Analysts had initially projected JSW Steel to report a consolidated EBITDA between INR 42,000-45,000 crore for the fiscal year beginning April 1, 2025. However, this estimate may fall short by INR 4,000-4,500 crore without contributions from Bhushan Power & Steel.
JSW Steel had acquired Bhushan Power & Steel from bankruptcy proceedings in 2019 at INR 19,700 crore, marking the largest acquisition made by the Sajjan Jindal-led steelmaker. The Supreme Court on Friday rejected JSW Steel's insolvency resolution plan for Bhushan Power & Steel, declaring it illegal despite its previous approval by the National Company Law Tribunal in 2019.

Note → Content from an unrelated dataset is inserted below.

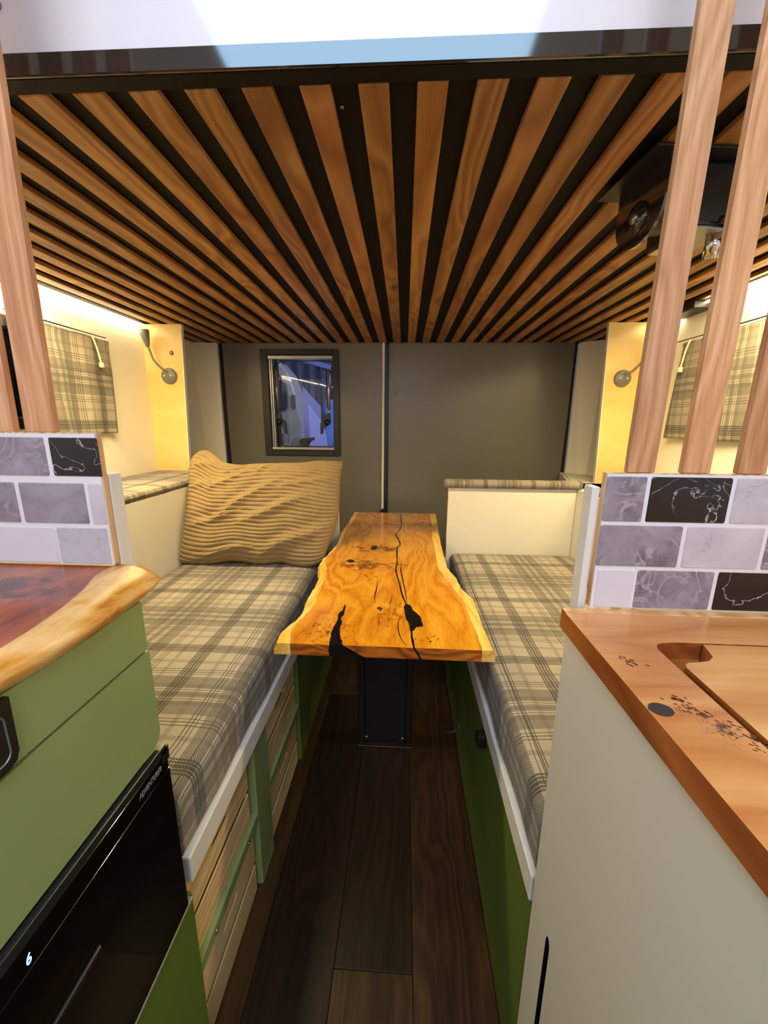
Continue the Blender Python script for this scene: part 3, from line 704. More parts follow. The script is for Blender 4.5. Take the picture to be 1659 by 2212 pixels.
# ------------------------------------------------------------------ corduroy pillow
def pillow():
    def rs(P, n):
        P = smooth_pts([(a, b, c) for a, b, c in P], 6); L = [0]
        for a, b in zip(P, P[1:]): L.append(L[-1]+(b-a).length)
        out = []; k = 0
        for i in range(n+1):
            t = L[-1]*i/n
            while k < len(L)-2 and L[k+1] < t: k += 1
            f = (t-L[k])/max(1e-9, L[k+1]-L[k]); out.append(P[k].lerp(P[k+1], min(1, f)))
        return out
    NU, NV = 150, 300
    top = rs([(-.751,1.406,.873),(-.717,1.408,.876),(-.679,1.399,.857),(-.642,1.387,.834),(-.58,1.383,.826),(-.522,1.385,.831),(-.37,1.389,.837),(-.30,1.392,.845),(-.216,1.391,.843)], NU)
    bot = rs([(-.762,1.236,.520),(-.745,1.222,.508),(-.659,1.222,.506),(-.573,1.230,.516),(-.484,1.230,.508),(-.411,1.233,.515),(-.356,1.226,.506),(-.30,1.222,.508),(-.262,1.232,.525)], NU)
    lef = rs([(-.751,1.406,.873),(-.776,1.386,.832),(-.766,1.339,.738),(-.756,1.293,.647),(-.754,1.264,.588),(-.762,1.236,.520)][::-1], NV)
    rig = rs([(-.216,1.391,.843),(-.222,1.36,.78),(-.22,1.328,.716),(-.228,1.291,.642),(-.246,1.262,.585),(-.262,1.232,.525)][::-1], NV)
    # the flat quad lies in a leaning plane; normal towards the room
    e1 = Vector((1,0,0)); e2 = Vector((0,.45,.89)).normalized(); nrm = e1.cross(e2)   # points to -y/+z side
    if nrm.y > 0: nrm = -nrm
    vs, uv = [], []
    folds = [((.02,.80),(.22,.93),.030,.014), ((.18,.66),(.46,.90),.03,.012), ((.27,.42),(.62,.78),.035,.016), ((.42,.36),(.80,.62),.04,.015), ((.55,.06),(.95,.36),.05,.018),
             ((.02,.60),(.30,.80),.035,.012), ((.06,.30),(.38,.46),.03,.010), ((.60,.70),(.95,.80),.03,.008), ((.15,.05),(.55,.16),.03,.009), ((.30,.90),(.37,.82),.018,.010), ((.55,.98),(.50,.84),.02,.008)]
    def fold(u, v):
        h = 0
        for (a, b), (c, d), wd, am in folds:
            dx, dy = c-a, d-b; L2 = dx*dx+dy*dy; t = max(0, min(1, ((u-a)*dx+(v-b)*dy)/L2))
            dd = math.hypot(u-a-t*dx, v-b-t*dy); s_ = math.sin(math.pi*min(1, max(0, .1+.8*t)))
            sgn = (u-a)*dy-(v-b)*dx
            h += am*s_*math.exp(-(dd/wd)**2)*(1 if sgn > 0 else .55)-am*.5*s_*math.exp(-((dd-wd*1.6)/wd)**2)*(1 if sgn < 0 else 0)
        return h
    for j in range(NV+1):
        v = j/NV
        for i in range(NU+1):
            u = i/NU
            p = (1-v)*bot[i]+v*top[i]+(1-u)*lef[j]+u*rig[j]-((1-u)*(1-v)*bot[0]+u*(1-v)*bot[-1]+(1-u)*v*top[0]+u*v*top[-1])
            eu, ev = 4*u*(1-u), 4*v*(1-v)
            body = .062*(eu**.45)*(ev**.5)
            f = fold(u, v)*min(1, eu*3)*min(1, ev*3)
            n = noise.noise(Vector((u*4, v*4, 2)))*.010*min(1, eu*ev*3)
            warp = .55*math.sin(u*5.2+.6)*(1-v*.4)*.5+.9*noise.noise(Vector((u*2.6, v*3.2, 5)))+6*fold(u, v)
            warp += 1.3*max(0, .25-u)*4*(v-.35)
            ph = v*27+warp+u*.6
            rib = abs(math.sin(math.pi*ph))**.4
            h = body+f+n+.0060*rib*min(1, eu*8+.35)*min(1, ev*8+.3)
            q_ = p+nrm*h; q_.x = max(q_.x, -.756) if q_.z < .79 else q_.x; vs.append(q_); uv.append((u, v))
    W_ = NU+1; faces = []
    for j in range(NV):
        for i in range(NU): faces.append((j*W_+i, j*W_+i+1, (j+1)*W_+i+1, (j+1)*W_+i))
    # back side (coarse) shares the rim
    base = len(vs); st = 10; ring = {}
    BU, BV = NU//st, NV//st; bi = {}
    for j in range(BV+1):
        for i in range(BU+1):
            fi, fj = i*st, j*st
            if i in (0, BU) or j in (0, BV): bi[i, j] = fj*W_+fi; continue
            u, v = i/BU, j/BV; p = (1-v)*bot[fi]+v*top[fi]+(1-u)*lef[fj]+u*rig[fj]-((1-u)*(1-v)*bot[0]+u*(1-v)*bot[-1]+(1-u)*v*top[0]+u*v*top[-1])
            bi[i, j] = len(vs); vs.append(p-nrm*.022*(4*u*(1-u))**.5*(4*v*(1-v))**.5); uv.append((u, v)); vs[-1].x = max(vs[-1].x, -.756)
    def rim(a, b):  # all fine verts between two coarse rim verts
        (i0, j0), (i1, j1) = a, b; out = []
        for k in range(st+1):
            out.append(int(j0*st+(j1-j0)*k)*W_+int(i0*st+(i1-i0)*k))
        return out
    for j in range(BV):
        for i in range(BU):
            c = [(i,j),(i,j+1),(i+1,j+1),(i+1,j)]; loop = []
            for a, b in zip(c, c[1:]+c[:1]):
                onrim = (a[0] == b[0] and a[0] in (0, BU)) or (a[1] == b[1] and a[1] in (0, BV))
                loop += rim(a, b)[:-1] if onrim else [bi[a]]
            faces.append(tuple(loop))
    o = mesh('corduroy_pillow', vs, faces, M['cord'], None, True, uv)
    tag(o, 'large beige corduroy pillow leaning at the end of the left bench', 'pillow')
pillow()

# ------------------------------------------------------------------ live edge table
TZ, TH = .565, .024
outL = [(-.230,1.786),(-.230,1.626),(-.237,1.446),(-.227,1.301),(-.239,1.172),(-.245,1.15),(-.246,1.09),(-.226,1.008),(-.223,.927),(-.225,.856),(-.219,.802),(-.223,.753),(-.235,.727),(-.241,.697),(-.239,.667)]
outR = [(.153,1.81),(.144,1.556),(.133,1.329),(.133,1.193),(.132,1.093),(.148,1.024),(.154,.944),(.174,.884),(.173,.836),(.171,.78),(.172,.73),(.174,.664)]
inL = [(-.213,1.787),(-.215,1.614),(-.224,1.458),(-.216,1.311),(-.232,1.195),(-.238,1.151),(-.236,1.117),(-.219,1.067),(-.21,.988),(-.207,.909),(-.203,.841),(-.207,.796),(-.218,.754),(-.223,.716),(-.22,.693),(-.212,.667)]
inR = [(.129,1.801),(.121,1.578),(.11,1.383),(.11,1.228),(.108,1.156),(.107,1.079),(.122,1.012),(.137,.933),(.148,.882),(.151,.806),(.153,.759),(.155,.717),(.154,.665)]
crack = [(-.011,1.789),(-.006,1.568),(-.016,1.475),(-.026,1.435),(-.012,1.354),(-.008,1.301),(-.017,1.266),(-.015,1.12),(-.017,1.058),(-.005,.962),(.003,.889),(.012,.841),(.022,.726),(.022,.709),(.024,.687),(.026,.665)]
tb = empty('dining_table', (-.04, 1.1, 0), 'live-edge wooden table with black resin cracks on a black leg panel', 'table')
YJ = 1.166
def jag(x, y, k): return x+.0022*noise.noise(Vector((x*20+k, y*45, k)))
def slab(y0, y1, name):
    N = max(4, int((y1-y0)/.006)); ys = [y0+(y1-y0)*i/N for i in range(N+1)]
    def strip(nm, fa, fb, mat, outer=0, parent=tb, mats=None):
        vs, fs, mi = [], [], []
        for y in ys:
            a, b = fa(y), fb(y)
            ba, bb = a, b
            if outer == -1: ba = a-.006-.003*noise.noise(Vector((y*30, 1, 4)))
            if outer == 1: bb = b+.004+.003*noise.noise(Vector((y*30, 2, 4)))
            am = (a+ba)/2-(.003 if outer == -1 else 0); bmid = (b+bb)/2+(.003 if outer == 1 else 0)
            vs += [(a, y, TZ), (b, y, TZ), (bmid, y, TZ-TH*.5), (bb, y, TZ-TH), (ba, y, TZ-TH), (am, y, TZ-TH*.5)]
        for j in range(N):
            for i in range(6):
                p, q = j*6+i, j*6+(i+1) % 6; fs.append((q, p, p+6, q+6)); mi.append(0)
        fs.append((0,1,2,3,4,5)); mi.append(1 if mats else 0)
        e = N*6; fs.append((e+5,e+4,e+3,e+2,e+1,e)); mi.append(1 if mats else 0)
        return mesh(nm, vs, fs, mats or mat, parent, False, None, mi)
    fl_ = lambda y: jag(lerp_list(inL, y), y, 1); fr_ = lambda y: jag(lerp_list(inR, y), y, 2)
    h = strip(name, fl_, fr_, M['table'], 0, tb, [M['table'], M['table_end']])
    strip('sapwood_edge', lambda y: jag(lerp_list(outL, y), y, 3), fl_, M['sap'], -1, h)
    strip('sapwood_edge', fr_, lambda y: jag(lerp_list(outR, y), y, 4), M['sap'], 1, h)
    return h
hA = slab(.665, YJ-.0006, 'tabletop_leaf'); hB = slab(YJ+.0006, 1.80, 'tabletop_leaf')
def inlay(poly, m=None, z=TZ, h=.0005):
    poly = [Vector((a, b, 0)) for a, b in poly]; out = []
    for a, b in zip(poly, poly[1:]+poly[:1]):
        q = max(1, int((b-a).length/.004))
        for t in range(q):
            p = a.lerp(b, t/q); out.append(p+(Vector((noise.noise(p*160), noise.noise(p*160+Vector((9,9,9))), 0))*.0022 if q > 1 and abs(p.y-.6645) > .002 else Vector()))
    prism('resin_inlay', [(p.x, p.y) for p in out], 'z', z-.002, z+h, m or M['epoxy'], tb)
def ribbon(line, w, ends=True):
    P = smooth_pts([(a, b, 0) for a, b in line], 4); L, R = [], []
    for i, p in enumerate(P):
        t = (P[min(i+1, len(P)-1)]-P[max(i-1, 0)]).normalized(); nn = Vector((-t.y, t.x, 0))
        ww = w*(1+.7*noise.noise(Vector((p.x*40, p.y*40, 1)))); 
        if ends: ww *= max(.12, min(1, i/5, (len(P)-1-i)/5))
        L.append(p+nn*ww/2); R.append(p-nn*ww/2)
    vs = [(p.x, p.y, TZ+.0004) for p in L+R]+[(p.x, p.y, TZ-.002) for p in L+R]; n = len(P); fs = []
    for i in range(n-1):
        fs += [(i, i+1, n+i+1, n+i), (2*n+i, 3*n+i, 3*n+i+1, 2*n+i+1), (i, 2*n+i, 2*n+i+1, i+1), (n+i, n+i+1, 3*n+i+1, 3*n+i)]
    fs += [(0, n, 3*n, 2*n), (n-1, 3*n-1, 4*n-1, 2*n-1)]
    mesh('resin_inlay', vs, fs, M['epoxy'], tb)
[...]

Currently, Bhushan Power & Steel contributes over 13 per cent to JSW Steel's total production capacity of 34.2 million tonnes. Since becoming a subsidiary in October 2021, JSW Steel has invested INR 3,500-4,500 crore in capital expenditures for Bhushan Power & Steel's growth and maintenance. Bhushan Steel had already expanded its capacity from 2.75 million tonnes at acquisition to 4.5 million tonnes, with plans to further increase capacity to 5 million tonnes by September 2027.
The anticipated capacity of Bhushan Power & Steel was expected to reach 10 million tonnes by 2030-31, contributing significantly to JSW Steel's broader objective of achieving a 50 million tonne domestic production capacity by then.
Despite financial creditors agreeing to refund JSW Steel if the Supreme Court invalidates the resolution plan or denies immunity concerning money-laundering cases involving previous promoters, analysts believe JSW Steel could still incur substantial losses.
"Bhushan accounts for about 10-12 per cent of JSW's earnings and valuation. At JSW's current enterprise value, Bhushan would be around INR 33,000-35,000 crore, as against the INR 19,500 crore for which it was acquired in 2021," said Satyadeep Jain of Ambit Capital.
He further added, "We will need more clarity on the ruling—on rights over earnings and cash outflow on this asset for the past four years, on opportunity cost for JSW on acquisition value, and on legal recourse available with JSW. But as of now, even with the refund, it looks like a loss of about INR 15,000 crore for the company."